In a way it represents an abject failure on the part of the dominant OS developer (Microsoft) to produce a consumer computing platform that the average user can trust, as well as the failure of most other alternatives (e.g. DoD-style smartcards) to take off in the consumer market.


None of that justifies the absence of an ultimate user override.

There is no need to give up freedoms for that security.

Only when DRM comes into play you can really explain why the user is not in control here.


Last I spoke to Intel representatives, SGX enclaves couldn't be taken out of debug mode without having a contract and signing key from Intel.

In other words, those amazing applications appear to require Intel to approve the software author. Their keying mechanism allows revocation too.

I hope this changes or that the information I received was in error, but if not then SGX is mostly only useful for DRM. A shame because there really are a lot of productive applications.


What's their justification? I've heard that too, but it sounds too stupid to be true. "Here's an amazing feature built in to all our CPUs. Except you can't use it."


SGX is a major point and one I thought the linked post would deal with from its title.

For a user-owner point of view, I agree with your assessment of SGX. I imagine that, once it becomes used for things like media DRM and games copy protection, users will start turning it off in their BIOS, or managing the signing key whitelist manually. And I wouldn't blame them.

But from a user-not-owner point of view (ie, cloud computing), SGX offers the user more security, and a degree of protection against some cloud computing risks.

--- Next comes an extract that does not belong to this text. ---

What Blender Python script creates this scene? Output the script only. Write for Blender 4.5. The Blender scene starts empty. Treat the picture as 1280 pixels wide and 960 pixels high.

If you don't trust your cloud provider i'm not sure whether SGX is the solution. Consider all those side-channel attacks.

It might provide an additional defense barrier, but you'd still want to run on trusted hardware. And if you have trusted hardware then it should be ok to use user-provided signing keys, just as you can do with secure boot configurations (at least the acceptable kind).

So as long as you're the exclusive user of a machine it should be sufficient to also hand your public key to the cloud provider so they can put it in the BIOS.

The only reason for SGX to not support that is DRM&Co.